Francisca: amores entre bienaventuranza y desdicha
«El egoísmo es la propiedad más segura de la vida humana», escribió Robert Musil. A lo que bien podría replicar un personaje de Francisca: «Lo que se aprende tarde ya no aporta experiencia, sino infelicidad». ¿Será esta la causa principal del egoísmo en la vida adulta?
Como respuesta a ello, se abre ante nosotros un solemne y esplendoroso drama romántico, que verá la luz por primera vez en España el próximo 28 de enero. Basada en una novela de Agustina Bessa-Luís, esta obra culmen del incansable Manoel de Oliveira se estrenó en 1981, y ahora ha sido restaurada para incorporarse a las salas.
El subtítulo «La pasión funesta entre José Augusto y Fanny» nos da la bienvenida a este inusual triángulo amoroso, caldo de cultivo para numerosas películas de la historia del cine.
Pero Francisca rápidamente impone su singularidad. Se abre con una cortina y la lectura de una carta, que ejercen de puentes hacia un recuerdo infortunado que todavía acarrea lamentos.
Desde los primeros compases se evidencia una mirada crítica hacia el adocenamiento de la clase acomodada de Oporto, conformada por burgueses llenos de sí mismos y carcomidos por la ingratitud. Lo que en Luis Buñuel devendría una crueldad indisimulada o en Luchino Visconti la obsolescencia de la clase aristócrata, Manoel de Oliveira lo reconvierte en bailes de máscaras, óperas y danzas de salón, ceremonias oportunas para las relaciones interpersonales entre gente de alta costura.
El escritor Camilo Castelo, protagonista de esta historia, anhela un corazón joven para enseñarle lo que es la intimidad. La cámara de Oliveira, sustentada en la fotografía de Elso Roque, es prudente y ecuánime ante el vocabulario ampuloso de los varones, en el que resuenan valores como la pureza de espíritu o el honor. La puesta en escena imprime encuadres de una impoluta armonía compositiva, a través de planos que dialogan de forma voluntaria con lo pictórico. El posicionamiento de los cuerpos, la profundidad de campo y el tiempo interno, que respira libremente, son algunas de las grandes bazas de esta extraordinaria película, que nos deja momentos inolvidables como el del caballo dentro del estudio o los instantes de silencio tras el casamiento.
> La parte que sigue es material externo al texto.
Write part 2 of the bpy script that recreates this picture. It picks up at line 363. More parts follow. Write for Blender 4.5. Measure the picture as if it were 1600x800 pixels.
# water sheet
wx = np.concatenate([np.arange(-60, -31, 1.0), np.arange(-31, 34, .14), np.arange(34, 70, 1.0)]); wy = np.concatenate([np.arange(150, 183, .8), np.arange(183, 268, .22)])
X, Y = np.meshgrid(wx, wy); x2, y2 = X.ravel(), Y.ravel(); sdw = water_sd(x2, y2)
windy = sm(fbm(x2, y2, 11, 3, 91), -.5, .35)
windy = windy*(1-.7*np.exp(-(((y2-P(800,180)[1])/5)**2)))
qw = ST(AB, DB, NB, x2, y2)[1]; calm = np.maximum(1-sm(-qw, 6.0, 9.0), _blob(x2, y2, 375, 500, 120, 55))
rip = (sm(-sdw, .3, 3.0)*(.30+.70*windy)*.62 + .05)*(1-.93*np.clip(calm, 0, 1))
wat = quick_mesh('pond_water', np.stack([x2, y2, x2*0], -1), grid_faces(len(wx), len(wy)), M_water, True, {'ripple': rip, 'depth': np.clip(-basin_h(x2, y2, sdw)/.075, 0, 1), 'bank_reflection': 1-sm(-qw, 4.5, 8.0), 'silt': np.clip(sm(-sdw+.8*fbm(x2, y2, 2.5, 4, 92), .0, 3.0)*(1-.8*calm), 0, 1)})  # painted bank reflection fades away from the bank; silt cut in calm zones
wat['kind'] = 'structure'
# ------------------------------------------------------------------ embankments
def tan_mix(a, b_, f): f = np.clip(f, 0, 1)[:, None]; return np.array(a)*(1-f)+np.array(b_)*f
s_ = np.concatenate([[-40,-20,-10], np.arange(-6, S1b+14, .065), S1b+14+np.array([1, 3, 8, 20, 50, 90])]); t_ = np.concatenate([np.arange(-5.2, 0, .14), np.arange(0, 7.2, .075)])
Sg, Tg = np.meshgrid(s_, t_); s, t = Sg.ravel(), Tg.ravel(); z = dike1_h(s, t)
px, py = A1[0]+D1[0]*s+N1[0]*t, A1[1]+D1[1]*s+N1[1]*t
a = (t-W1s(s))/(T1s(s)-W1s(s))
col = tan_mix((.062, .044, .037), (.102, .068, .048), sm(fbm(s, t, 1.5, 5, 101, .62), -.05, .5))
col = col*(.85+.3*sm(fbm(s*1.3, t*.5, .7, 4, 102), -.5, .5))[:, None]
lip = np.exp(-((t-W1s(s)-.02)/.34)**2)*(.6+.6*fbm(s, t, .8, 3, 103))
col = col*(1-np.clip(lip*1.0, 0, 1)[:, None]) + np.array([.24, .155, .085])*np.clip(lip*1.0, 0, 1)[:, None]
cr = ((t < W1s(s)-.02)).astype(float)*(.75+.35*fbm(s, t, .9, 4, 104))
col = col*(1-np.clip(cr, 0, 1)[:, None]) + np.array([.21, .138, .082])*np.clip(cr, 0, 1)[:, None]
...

Oliveira se encuentra cómodo trabajando la desdramatización del gesto, como si ansiara ilustrarnos acerca de la intelectualidad del amor y el carácter arribista del ser humano.
Esa finalidad pedagógica engarza con la voluntad que perseguía otro gran cineasta coetáneo, Roberto Rossellini, en cuyo proyecto de la televisión didáctica llevaría aún más allá la parquedad de la emoción.
No hay grandes contrastes entre los colores ni cambios de tono bruscos, todo responde a una lógica autárquica del plano, la máxima herramienta de significación en la que Oliveira confía para acompañar a la palabra. El conjunto avanza decidido y sin anquilosarse, con elegancia y sin amaneramientos. La duración de cada plano evidencia lo que detectaba Deleuze en sus estudios sobre cine; tras la Segunda Guerra Mundial se ha dado paso al ascenso de las situaciones ópticas y sonoras, como el paseo, la errancia o lo que se hace patente en esta película: una cierta dimensión espectral del escenario.
Como en otra excelente radiografía de época portuguesa, Misterios de Lisboa de Raoul Ruiz, la quintaesencia está en los vestuarios y los decorados, que se vuelcan en captar el tiempo de una era muy distinta a la nuestra, sin urgencias y con espacio para el pensamiento y la desgracia.
Oliveira nos hace tangible el siglo XIX sin necesidad de recurrir a grandes escenarios, sólo a una estructura capitular que hace de cada escena un pequeño prodigio estético. El refinamiento hierático de los intérpretes y la sutil inclusión de la banda sonora también marcan el rumbo, en paralelo a los pálpitos de los corazones de los protagonistas, que a veces rompen la cuarta pared en un ademán de resignación.
El relato va creciendo sin grandes aspavientos ni vueltas de tuerca forzadas, haciéndose más sabio y complejo a cada paso que da. Sin duda, un cine que desde la primera toma lleva en sus carnes el trazo de la maestría.